After making these customizations:

  1. Save your workflow file. server.py should auto-restart.
  2. Navigate to your workflow in the Pipulate UI.
  3. Enter or select a pipeline_id and click “Enter 🔑”.
  4. Verify step_01 loads: You should see the UI for your first step.
  5. Submit step_01: Click its proceed/submit button.
  6. Verify step_02 loads: The UI should now show your new step’s input form.
  7. Submit step_02: Enter data and submit.
  8. Verify finalize loads: You should see the “All steps complete. Finalize?” UI.
  9. Test the Revert functionality for both steps.
  10. Test Finalize and Unfinalize.

3.6 Another “Git Commit” Checkpoint

Once you’ve successfully added and customized your new step and verified that the navigation and data submission flow correctly through all steps (including to the finalize step), you’ve reached another excellent point for a git commit. You’ve expanded the functionality of your workflow.

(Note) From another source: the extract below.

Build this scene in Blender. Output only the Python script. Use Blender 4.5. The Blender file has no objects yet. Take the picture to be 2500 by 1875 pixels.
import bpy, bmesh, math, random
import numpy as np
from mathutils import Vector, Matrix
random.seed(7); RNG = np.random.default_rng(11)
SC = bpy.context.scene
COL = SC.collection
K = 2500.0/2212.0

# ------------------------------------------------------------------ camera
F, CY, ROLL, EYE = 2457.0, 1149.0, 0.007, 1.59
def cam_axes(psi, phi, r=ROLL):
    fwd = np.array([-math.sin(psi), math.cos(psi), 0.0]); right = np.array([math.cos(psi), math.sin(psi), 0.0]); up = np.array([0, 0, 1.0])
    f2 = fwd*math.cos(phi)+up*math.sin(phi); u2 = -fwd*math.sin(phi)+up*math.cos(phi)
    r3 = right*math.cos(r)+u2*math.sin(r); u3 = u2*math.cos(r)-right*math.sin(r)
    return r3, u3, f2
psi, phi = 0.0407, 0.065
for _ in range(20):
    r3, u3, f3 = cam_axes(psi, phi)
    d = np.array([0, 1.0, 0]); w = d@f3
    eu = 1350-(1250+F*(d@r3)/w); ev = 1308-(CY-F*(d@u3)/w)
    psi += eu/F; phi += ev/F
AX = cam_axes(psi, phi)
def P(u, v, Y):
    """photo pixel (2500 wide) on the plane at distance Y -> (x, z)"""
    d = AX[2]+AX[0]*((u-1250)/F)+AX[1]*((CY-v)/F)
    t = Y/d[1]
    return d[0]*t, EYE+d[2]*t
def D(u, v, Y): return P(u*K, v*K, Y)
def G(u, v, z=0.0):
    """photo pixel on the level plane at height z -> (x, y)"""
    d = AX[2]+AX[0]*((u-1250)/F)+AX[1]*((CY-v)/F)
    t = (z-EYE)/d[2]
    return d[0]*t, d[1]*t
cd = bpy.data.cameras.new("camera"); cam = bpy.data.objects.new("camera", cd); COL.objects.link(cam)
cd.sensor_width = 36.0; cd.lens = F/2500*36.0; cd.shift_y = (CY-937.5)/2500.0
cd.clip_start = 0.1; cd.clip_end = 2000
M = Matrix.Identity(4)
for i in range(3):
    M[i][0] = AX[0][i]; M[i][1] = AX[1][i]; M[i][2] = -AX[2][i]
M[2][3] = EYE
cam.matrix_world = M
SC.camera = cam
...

3.7 Best Practices for Multi-Step Workflows

  1. State Management:
    • Use descriptive keys in step.done that reflect the data being stored
    • Keep state updates atomic and predictable
    • Use pipulate helper methods for all state operations
    • Consider data dependencies between steps
  2. UI/UX:
    • Maintain consistent styling across steps
    • Provide clear feedback for user actions
    • Use appropriate input validation
    • Consider accessibility in form design
  3. Error Handling:
    • Validate inputs before state updates
    • Handle edge cases gracefully
    • Provide meaningful error messages
    • Log issues for debugging
  4. Code Organization:
    • Keep step logic focused and single-purpose
    • Document complex transformations
    • Use consistent naming conventions
    • Consider extracting common patterns

Next Steps:

With the multi-step structure in place, the subsequent phase of development involves populating the step_XX (GET) and step_XX_submit (POST) methods with the actual logic, input fields, data processing, and widget displays specific to what each step needs to accomplish. This is where you’ll integrate the various widget patterns (Markdown, Pandas, Matplotlib, etc.) that you’ve previously extracted or will develop from scratch.

Remember to follow the chain reaction pattern consistently, ensuring each step explicitly triggers the next one only after successful completion. This creates a reliable and predictable flow of execution through your workflow.